Rental market dynamics are very important for strategically investing in residential and commercial rental markets.
The conventional economic framework of price determination through the interaction of supply and demand provides a very solid framework for understanding the disequilibrium state in which real estate markets very often fall and provide a powerful tool for understanding price dynamics and predicting the direction towards which property rents and values will move in the future depending on whether there is excess demand or excess supply of rental space or properties for sale.
The basic principle of rental market dynamics for both the residential and commercial property is that when the nominal vacancy rate is higher than the structural vacancy rate of that market, then there is excess supply of space and rents must be declining. On the contrary, when the nominal vacancy rate of the rental market under consideration is lower than the structural vacancy rate then there should be excess demand which pushes rents up.
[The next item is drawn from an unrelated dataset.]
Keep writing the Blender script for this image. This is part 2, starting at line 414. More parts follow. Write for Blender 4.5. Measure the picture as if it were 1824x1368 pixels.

As indicated above, the structural (or normal or natural) vacancy rate is an important concept in determining rental market dynamics. This is defined as the vacancy rate that is required for the normal operation of the market so that tenants looking for space can inspect a sufficient number of vacant units before deciding and landlords looking for tenants can allow for a sufficient number of prospective tenants to visit their property before committing to a specific tenant.
The structural vacancy rate is considered to vary across property types. Based on empirical estimations of rent adjustment equations for office it is estimated that the structural vacancy rate for office markets is higher than the residential market (4-5% compared to 7-12%).